There is never a good week to lose your captain, but there is a spectacularly bad week to lose your captain, and it's the one where you're about to fly into Durban to play the world champions at altitude-adjacent sea level with a debutant flyhalf who tackles like a flanker. Dewi Lake is expected to miss the Springbok Test through injury, and Steve Tandy has responded by doing what every Welsh coach eventually does this campaign — reaching for the phone and cold-calling reinforcements like it's 2am and the taxi never came.
Enter Elliot Dee, summoned to provide hooker cover, presumably answering a call that went "Elliot, how quickly can you pack for South Africa and get emotionally ready to be thrown into the deep end against the Boks?" That's a heck of a text to receive on a Tuesday. Meanwhile Ryan Elias is in line to start, stepping into the No 2 jersey and the small matter of scrummaging against a Springbok front row that treats set-piece as a personal grudge and a national art form.

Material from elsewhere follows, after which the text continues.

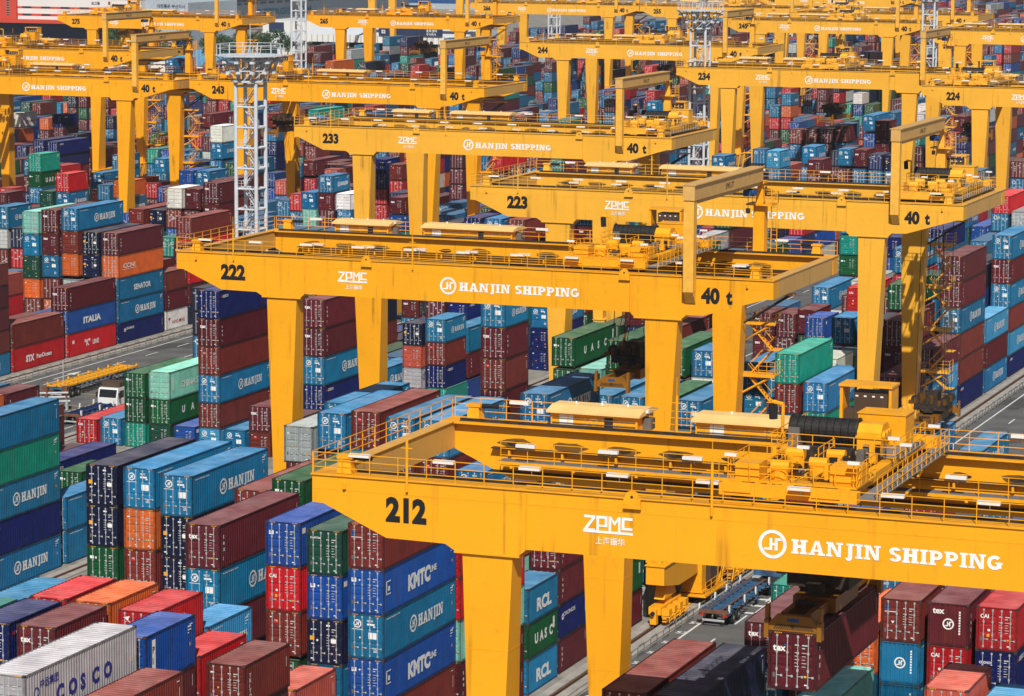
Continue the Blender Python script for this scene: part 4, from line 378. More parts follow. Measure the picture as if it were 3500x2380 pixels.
for i,(a,b_) in enumerate(lanes):
    sheet('road',a,b_,60,1100,.004,ASPH)
    mk=MB()
    la=a+1.25
    mk.poly([(la-.09,60,.008),(la+.09,60,.008),(la+.09,1100,.008),(la-.09,1100,.008)],LINEP)
    lb=b_-1.6
    mk.poly([(lb-.09,60,.008),(lb+.09,60,.008),(lb+.09,1100,.008),(lb-.09,1100,.008)],LINEP)
    y=60.+ (228.6-60)%8.55
    while y<1000:
        for xx in ((la+2.62,) if b_-a<17.5 else (la+2.62,la+7.6)):
            mk.poly([(xx-.08,y,.008),(xx+.08,y,.008),(xx+.08,y+3.3,.008),(xx-.08,y+3.3,.008)],LINEP)
        y+=8.55
    if i==0:
        for j in range(44,75):
            mk.text(str(j-1),(la-.85,217.4+3.5*(j-52)-.4,.0085),X1,Y1,1.0,LINEP,.02)
        for yy in (232.5,235.2,237.6): mk.poly([(la+1.9,yy,.0085),(la+2.9,yy,.0085),(la+2.9,yy+.5,.0085),(la+1.9,yy+.5,.0085)],LINEP)
        mk.poly([(la+2.2,240.2,.0085),(la+6.4,240.2,.0085),(la+6.4,240.6,.0085),(la+2.2,240.6,.0085)],LINEP)
        mk.poly([(la+2.9,233,.0085),(la+3.1,233,.0085),(la+3.1,240.2,.0085),(la+2.9,240.2,.0085)],LINEP)
        mk.ring((la+4.4,236.6,.0085),.55,.8,X1,Y1,LINEP,16)
    if i==2:
        mk.poly([(-179.65,318.4,.0085),(-179.45,318.4,.0085),(-179.45,322.4,.0085),(-179.65,322.4,.0085)],LINEP)
        mk.poly([(-180.1,322.4,.0085),(-179.0,322.4,.0085),(-179.55,325.2,.0085)],LINEP)
        for yy in (286,294,302,310,318): mk.poly([(-172,yy,.0085),(-161,yy,.0085),(-161,yy+.15,.0085),(-172,yy+.15,.0085)],LINEY)
        mk.poly([(-172.1,270,.009),(-171.95,270,.009),(-171.95,326,.009),(-172.1,326,.009)],LINEY)
        mk.poly([(-166.6,270,.009),(-166.45,270,.009),(-166.45,326,.009),(-166.6,326,.009)],LINEY)
    tag(mk.obj('road_markings'),kind='structure')
rl=MB(); st_=MB()
for b_ in RAIL:
    for x in (RAIL[b_],RAIL[b_]-32.38):
        st_.box((x-1.0,60,0.0),(x-.25,1100,.10),CONC2,'b'); st_.box((x+.25,60,0),(x+1.0,1100,.10),CONC2,'b')
        rl.box((x-.07,60,.0),(x+.07,1100,.16),RUST,'b'); rl.box((x-.22,60,.0),(x-.075,1100,.03),IRON,'b'); rl.box((x+.075,60,.0),(x+.22,1100,.03),IRON,'b')
tag(rl.obj('crane_rails'),kind='structure'); tag(st_.obj('rail_kerb'),kind='structure')
kb=MB()
for x in (-72.55,-182.65): 
    kb.box((x-.1,60,0),(x+.15,700,.14),CONC2,'b')
tag(kb.obj('kerb'),kind='structure')
# hoop guards along the lanes
hb=MB(); HOOPM=mat('hoop_steel',(.22,.23,.24),.4,.5)
hb.tube((0,-.75,0),(0,-.75,.75),.04,HOOPM,6); hb.tube((0,.75,0),(0,.75,.75),.04,HOOPM,6)
hb.tube((0,-.75,.75),(0,-.6,.9),.04,HOOPM,6); hb.tube((0,.75,.75),(0,.6,.9),.04,HOOPM,6); hb.tube((0,-.6,.9),(0,.6,.9),.04,HOOPM,6)
hb.tube((0,-.75,.42),(0,.75,.42),.03,HOOPM,6)
hbm=hb.mesh('hoop_guard')
def hoop(x,y,lab):
    o=MB().obj('hoop_guard',mesh=hbm); o.location=(x,y,.004); tag(o,lab,'guard rail','hoop guards along the truck lanes')
for k in range(-1,7): hoop(-71.95,215.9+3.07*k,'steel hoop guard rail beside the lane with the blue trailer')
for k in range(30): hoop(-71.95,318+3.07*k,'steel hoop guard rail along the lane at the right edge')
for k in range(-3,17): hoop(-182.1,315.5+3.18*k,'steel hoop guard rail in front of the red containers')
# ---------------------------------------------------------------- containers
W=2.438
LEN={40:12.192,20:6.058}; HT={'S':2.591,'H':2.896}
def body_mesh(L,h,endwall):
    b=MB(); x=W/2; ln=LEN[L]
    for sx in (-1,1):
        for y0,y1 in ((0,.13),(ln-.13,ln)):
            a,c=sorted((sx*x,sx*(x-.13))); b.box((a,y0,0),(c,y1,h),FRAME)
        a,c=sorted((sx*x,sx*(x-.06)))
        b.box((a,.13,h-.11),(c,ln-.13,h-.005),FRAME); b.box((a,.13,.02),(c,ln-.13,.17),FRAME)
        # corrugated side
        y=.13;o0,o1=x-.012,x-.05; pts=[]; n=round((ln-.26)/.278); p=(ln-.26)/n
        for k in range(n):
            yy=y+k*p; pts+=[(o0,yy),(o0,yy+p*.26),(o1,yy+p*.5),(o1,yy+p*.76)]
        pts.append((o0,ln-.13))
        i=len(b.v)
        for px,py in pts: b.v+=[(sx*px,py,.165),(sx*px,py,h-.105)]
        for k in range(len(pts)-1):
            q=(i+2*k,i+2*k+2,i+2*k+3,i+2*k+1); b.f.append(q if sx>0 else q[::-1]); b.m.append(b.mi(PAINT))
    # roof
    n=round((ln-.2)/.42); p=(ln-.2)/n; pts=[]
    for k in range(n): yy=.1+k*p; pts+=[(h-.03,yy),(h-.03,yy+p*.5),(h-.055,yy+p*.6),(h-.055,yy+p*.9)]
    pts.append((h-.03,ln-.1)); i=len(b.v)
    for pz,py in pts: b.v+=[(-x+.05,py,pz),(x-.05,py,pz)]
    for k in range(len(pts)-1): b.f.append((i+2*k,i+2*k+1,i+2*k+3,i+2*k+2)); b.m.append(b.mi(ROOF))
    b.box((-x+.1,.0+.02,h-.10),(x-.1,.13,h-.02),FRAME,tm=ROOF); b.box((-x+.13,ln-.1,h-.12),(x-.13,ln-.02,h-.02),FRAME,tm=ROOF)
    b.box((-x+.13,.012,.02),(x-.13,.1,.17),FRAME); b.box((-x+.13,ln-.1,.02),(x-.13,ln-.012,.17),FRAME)
    b.poly([(-x+.06,.1,.05),(-x+.06,ln-.1,.05),(x-.06,ln-.1,.05),(x-.06,.1,.05)],IRON)
    def ew(y,sg):
        n=8; wd=W-.26; p=wd/n; i=len(b.v); pts=[]
        for k in range(n): xx=-wd/2+k*p; pts+=[(y,xx),(y,xx+p*.4),(y+sg*.045,xx+p*.5),(y+sg*.045,xx+p*.9)]
        pts.append((y,wd/2))
        for py,px in pts: b.v+=[(px,py,.165),(px,py,h-.1)]
        for k in range(len(pts)-1):
            q=(i+2*k,i+2*k+2,i+2*k+3,i+2*k+1); b.f.append(q if sg>0 else q[::-1]); b.m.append(b.mi(PAINT))
    ew(ln-.03,-1)
    if endwall: ew(.03,1)
    else: b.poly([(-x+.13,.09,.165),(x-.13,.09,.165),(x-.13,.09,h-.1),(-x+.13,.09,h-.1)],IRON)
    for sx in (-1,1):
        for y0,y1 in ((-.004,.178),(ln-.178,ln+.004)):
            for z0,z1 in ((-.0,.118),(h-.118,h+.0)):
                a,c=sorted((sx*(x+.004),sx*(x-.162))); b.box((a,y0,z0),(c,y1,z1),IRON)
    if not endwall:   # hazard stripes on the header of high cubes
        if h>2.7:
            for sx in (-1,1):
                for q in range(4): 
                    x0=sx*(.62+.10*q); b.poly([(x0,.016,h-.09),(x0+.05,.016,h-.09),(x0+.08,.016,h-.03),(x0+.03,.016,h-.03)],YLAB)
    return b.mesh('shipping_container')
DW=W/2-.135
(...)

The armband, in Lake's absence, is expected to go to Jac Morgan — which, to be fair, is a bit like being handed the wheel of a bus that's already halfway down a hill. Morgan's a warrior, an openside who empties himself at every breakdown, but captaining a patched-up Wales side into Kings Park is the kind of honour that comes with a complimentary stress headache. He'll lead from the front because that's the only gear he has, and Wales will need every ounce of it.

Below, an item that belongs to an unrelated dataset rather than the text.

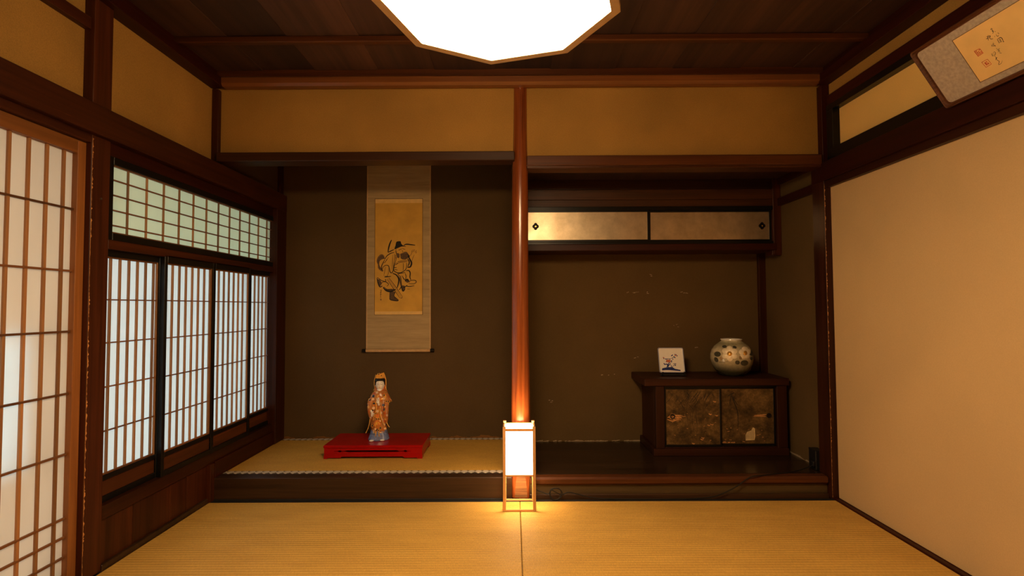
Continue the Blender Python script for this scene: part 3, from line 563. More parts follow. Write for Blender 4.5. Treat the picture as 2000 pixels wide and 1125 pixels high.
# ================================================================== RED STAND AND STATUE
rs = thing('display_stand', 'low glossy red lacquer display stand on the alcove mat', 'stand', (-.884, 3.40, .1225)); RW, RD = .312, .158
bar('top_board', -RW, RW, -RD, RD, .066, .0835, 'red_lacquer', rs, .003)
def flat_panel(name, outer, hole, fn, t, mat, parent):
    bm = bmesh.new(); es = []
    for loop in ([outer, hole] if hole else [outer]):
        vs = [bm.verts.new((u, v, 0)) for u, v in loop]; es += [bm.edges.new((vs[i], vs[(i+1) % len(vs)])) for i in range(len(vs))]
    bmesh.ops.triangle_fill(bm, use_beauty=True, use_dissolve=False, edges=es)
    r = bmesh.ops.extrude_face_region(bm, geom=list(bm.faces)); bmesh.ops.translate(bm, verts=[g for g in r['geom'] if isinstance(g, bmesh.types.BMVert)], vec=(0, 0, t))
    for v in bm.verts: v.co = fn(v.co.x, v.co.y, v.co.z)
    bmesh.ops.recalc_face_normals(bm, faces=bm.faces); me = bpy.data.meshes.new(name); bm.to_mesh(me); bm.free(); me.materials.append(MATS[mat]); o = bpy.data.objects.new(name, me); COL.objects.link(o); o.parent = parent; return o
hw = RW-.004
up = [(-.245, .001), (-.222, .002), (-.215, .006), (-.205, .006), (-.199, .002), (-.178, .0025), (-.165, .006), (.150, .006), (.162, .0025), (.190, .002), (.197, .006), (.207, .006), (.213, .002), (.236, .001)]
hole = [(a, .046+b) for a, b in up]+[(a, .046-b) for a, b in reversed(up)]
outer = [(-hw, .030), (hw, .030), (hw, .066), (-hw, .066)]
for s in (-1, 1): flat_panel('apron', outer, hole, lambda u, v, t, s=s: (u, s*(RD-.005-t), v), .012, 'red_lacquer', rs)
for s in (-1, 1): bar('side_apron', min(s*hw, s*(hw-.012)), max(s*hw, s*(hw-.012)), -RD+.017, RD-.017, .030, .066, 'red_lacquer', rs)
for s in (-1, 1):
    flat_panel('foot_rail', [(-hw-.002, 0), (-.288, 0), (-.283, .006), (-.205, .006), (-.198, .014), (.188, .014), (.197, .006), (.276, .006), (.280, 0), (hw+.002, 0), (hw+.002, .018), (hw-.002, .030), (-hw+.002, .030), (-hw-.002, .018)], None, lambda u, v, t, s=s: (u, s*(RD-.002-t), v), .014, 'red_lacquer', rs)
    flat_panel('side_foot_rail', [(-RD+.018, 0), (-.11, 0), (-.10, .014), (.10, .014), (.11, 0), (RD-.018, 0), (RD-.018, .030), (-RD+.018, .030)], None, lambda u, v, t, s=s: (s*(hw-t), u, v), .014, 'red_lacquer', rs)

st = thing('porcelain_statue', 'porcelain figure of a standing robed woman with a gold crown', 'statue', (-.884, 3.385, .2062), (0, 0, math.radians(12))); K = .000452
def sp_(cx_, cy_): return ((cx_-390)*K, (1055-cy_)*K)
def ell(cy_, cx_, w, d, n=32, ph=0, amp=0, fr=8, dy=0):
    X, Z = sp_(cx_, cy_); return [(X+w*K*math.cos(a)*(1+amp*math.sin(fr*a+ph)), dy*K+d*K*math.sin(a)*(1+amp*math.sin(fr*a+ph)), Z) for a in [2*math.pi*j/n for j in range(n)]]
mesh_obj('blue_skirt', MB().loft([ell(1055,390,140,98), ell(1045,390,149,106), ell(1030,390,146,104,amp=.02,fr=10), ell(1000,390,134,97,amp=.04,fr=10), ell(950,392,118,90,amp=.05,fr=10), ell(890,392,106,84,amp=.03,fr=10)]), 'blue_glaze', st, True)
for s, X in ((1, 292), (1, 440)): mesh_obj('foot', MB().ball(((X-390)*K, -98*K, 8*K+.002), (34*K, 26*K, 14*K)), 'skin_white', st, True)
mesh_obj('robe', MB().loft([ell(940,388,100,86,amp=.06,fr=5), ell(905,390,112,92,amp=.05,fr=5), ell(850,388,116,94,amp=.03,fr=6), ell(780,386,118,92,amp=.02,fr=6), ell(700,382,120,90), ell(620,380,124,92), ell(540,386,132,95), ell(470,392,132,95), ell(420,395,124,88), ell(385,398,106,74), ell(355,402,74,56), ell(335,403,46,42)]), 'robe_pattern', st, True)
cm = MB(); rr = []
for cy_, w, d, amp in ((512,160,104,.06), (490,158,104,.05), (450,142,100,.02), (410,126,92,0), (375,104,78,0), (348,74,58,0)): rr.append(ell(cy_, 401, w, d, 40, 1.0, amp, 9, 4))
mesh_obj('shoulder_cape', cm.loft(rr, False), 'robe_pattern', st, True)
mesh_obj('neck', MB().loft([ell(450,395,46,30,20,dy=-66), ell(400,396,44,40,20,dy=-42), ell(350,400,44,40,20,dy=-12), ell(310,402,38,38,20,dy=-4)]), 'skin_white', st, True)
# head with a face
hm = MB(); rings = []
for cy_, w, d in ((336,20,20), (326,40,38), (310,52,50), (285,60,58), (255,64,62), (225,65,66), (195,60,64), (172,46,52), (162,24,30)): rings.append(ell(cy_, 404, w, d, 28, dy=-6))
hm.loft(rings); hd = mesh_obj('head', hm, 'skin_white', st, True)
def fpt(cx_, cy_, dy): X, Z = sp_(cx_, cy_); return (X, dy*K, Z)
mesh_obj('nose', MB().loft([[fpt(398,244,-64), fpt(408,244,-64), fpt(403,244,-70)], [fpt(394,282,-62), fpt(410,282,-62), fpt(402,282,-80)], [fpt(396,288,-58), fpt(408,288,-58), fpt(402,286,-66)]]), 'skin_white', hd, True)
for a in ((368, 394), (412, 440)):
    mesh_obj('closed_eye', MB().tube([fpt(a[0],250,-63 if a[0]<400 else -68), fpt((a[0]+a[1])/2,255,-69), fpt(a[1],250,-68 if a[0]<400 else -60)], 1.8*K, 6), 'hair_black', hd)
    mesh_obj('eyebrow', MB().tube([fpt(a[0],232,-62 if a[0]<400 else -68), fpt((a[0]+a[1])/2,227,-70), fpt(a[1],231,-69 if a[0]<400 else -60)], 1.2*K, 6), 'hair_black', hd)
mesh_obj('lips', MB().ball(fpt(401,300,-59), (11*K, 5*K, 4*K)), 'orange_robe', hd, True)
for s in (-1, 1): mesh_obj('ear', MB().ball(fpt(403+s*66,262,2), (6*K, 12*K, 26*K)), 'skin_white', hd, True)
hr = []
for cy_, w, d, dy in ((285,70,52,26), (255,74,58,18), (225,76,64,8), (200,76,72,-2), (182,70,72,-4), (166,52,56,-2), (158,20,24,0)): hr.append(ell(cy_, 404, w, d, 28, dy=dy))
mesh_obj('hair', MB().loft(hr), 'hair_black', hd, True)
for s in (-1, 1): mesh_obj('hair_lock', MB().tube([fpt(404+s*8,188,-70), fpt(404+s*36,192,-66), fpt(404+s*60,215,-42), fpt(404+s*69,265,-16)], [9*K, 11*K, 11*K, 7*K], 8), 'hair_black', hd, True)
# crown, veil
cr = mesh_obj('crown', MB().loft([ell(174,405,58,56,24,dy=-2), ell(165,405,60,58,24,dy=-2), ell(150,405,52,50,24,dy=-2), ell(120,407,48,40,24,dy=2), ell(100,408,40,30,24,dy=4)]), 'gold', st, True)
for k, (X, top) in enumerate(((362, 112), (380, 98), (405, 84), (432, 88), (452, 84))):
    mesh_obj('crown_plate', MB().prism([(X-14, 160), (X+14, 160), (X+16, top+22), (X+4, top), (X-8, top+8), (X-16, top+24)], lambda u, v, t: fpt(u, v, t), -58+abs(X-405)*.35, -50+abs(X-405)*.35), 'gold', cr)
for X, Y in ((388, 108), (412, 92), (424, 128)): mesh_obj('crown_jewel', MB().ball(fpt(X, Y, -60), 8*K, 10, 6), 'navy', cr, True)
vr = []
for cy_, w, d, dy in ((430,120,60,40), (380,100,58,44), (330,82,56,48), (270,86,60,42), (200,84,62,34), (150,62,50,30), (132,40,30,30)): vr.append(ell(cy_, 408, w, d, 24, dy=dy))
mesh_obj('veil', MB().loft(vr), 'orange_robe', st, True)
for s in (-1, 1): mesh_obj('veil_edge', MB().tube([fpt(405+s*60,120,-10), fpt(405+s*82,200,8), fpt(405+s*84,265,14), fpt(405+s*76,310,10), fpt(405+s*92,345,-14)], 6*K, 8), 'gold', st, True)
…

Because here's the brutal context: Wales arrive in Durban off a 35-21 hiding by Argentina in San Juan, still searching for the consistency that's eluded them all campaign, and now they've lost their skipper right before the toughest assignment on the calendar. This is a team held together with strapping tape, belief, and Tandy's contacts list. The Boks, by contrast, are rolling out four debutants and STILL look terrifying, which tells you everything about the gap they're staring across.
And yet — this is rugby, and rugby loves a wounded animal. A Wales side stripped of its captain, written off before kickoff, playing with nothing to lose in front of a hostile crowd, is exactly the kind of team that occasionally bites. Nobody's predicting it. Everybody in Cardiff is quietly hoping for it. Saturday in Durban is going to be loud, thin-aired and merciless, and Wales are walking in short a captain and long on stubbornness. Bring the tape. Bring the belief. Bring a helmet.